High jumper Chaunte Lowe tries to avoid the parent trap


EUGENE, Ore. — There was no doubt about it. Aurora Lowe was making a loud razzing sound as she left the track at Hayward Field with her mother, four-time U.S. outdoor high jump champion Chaunte Lowe.

Everyone, it seems, is a critic.

Aurora, likely the only person to offer anything but applause after her mom easily advanced to Saturday’s high jump final at the U.S. Olympic track and field trials, can be forgiven. She’s only 14 months old and just learned this new trick from her older sister, Jasmine, who’s nearly 5.

“We’re trying to break the habit,” Chaunte Lowe said, trying to look stern but unable to repress a smile as she held Aurora, who weighed 4 pounds at birth but has grown into a lively and chubby-cheeked child.

Lowe, a sprint and high jump prodigy at Riverside North High, resumed training only two days after Aurora’s birth and finished ninth at the 2011 U.S. championships after clearing 1.78 meters (5 feet 10 inches), well off the American record of 2.05 meters (6-83/4) she set in 2010. Caring for two children, she found, is infinitely more difficult than caring for one.

Helped by her husband, former Florida State triple jumper Mario Lowe, she has been finding a stronger balance between motherhood and competition as she attempts to qualify for the London Olympics and earn the first U.S. high jump medal since Louise Ritter’s gold in 1988.

Lowe won the world indoor title in March, has the second-best outdoor jump in the world this year (2 meters, 6-63/4) and two of the top four outdoor heights. Lowe, 28, leads the high jump standings of the Diamond League pro circuit with victories at Shanghai and Oslo as well as a third-place finish here at the Prefontaine Classic four weeks ago.

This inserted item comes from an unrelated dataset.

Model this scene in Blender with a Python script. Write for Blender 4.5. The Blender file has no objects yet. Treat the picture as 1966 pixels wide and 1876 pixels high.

“When you have one child and two parents it’s easy for us to just tag-team and just take care of her. But when it’s one parent per child, that ratio makes it a lot more difficult,” she said.

“Sometimes I would be able to leave my oldest daughter with my husband by himself, but now he could tend to get overwhelmed with the two girls at the same time. So I don’t have that freedom to just move around and train the way that I want to. But I’m a parent first and I have to take care of my responsibilities and when there’s extra time I get to go take care of the other stuff.”

She said leaving both daughters home when she competed at the Prefontaine Classic adversely affected her performance in that meet. Her best jump of 1.97 meters (6-51/2) ranked her behind Russians Anna Chicherova (2.02, 6-71/2) and Svetlana Shkolina (2 meters, 6-63/4 ).

“It was the first time we had to leave our children and both of us were gone and I think I had a hard time sleeping that night,” she said. “It’s going to happen again if we make it to London so I have to get used to that and turn my mommy sensors off and know that the kids are going to be fine.”

To earn a spot on the U.S. team she must finish in the top three Saturday. Her competition is diverse, ranging from 15-year-old Nevada high school phenom Gabrielle Williams to UCLA alumna Amy Acuff, who’s trying to make her fifth Olympic team at age 36.

“I think there’s a lot of good competition. There was a high school girl out there and this was my first time seeing her and I’m really excited about the future of high jump because she’s really good,” Lowe said of Williams.

“There are a lot of women to watch and I think it’s going to be one of the best U.S. competitions I’ve had in a very long time.”

She probably wouldn’t mind if she gets razzed by her daughter again as long as she gets an Olympic spot.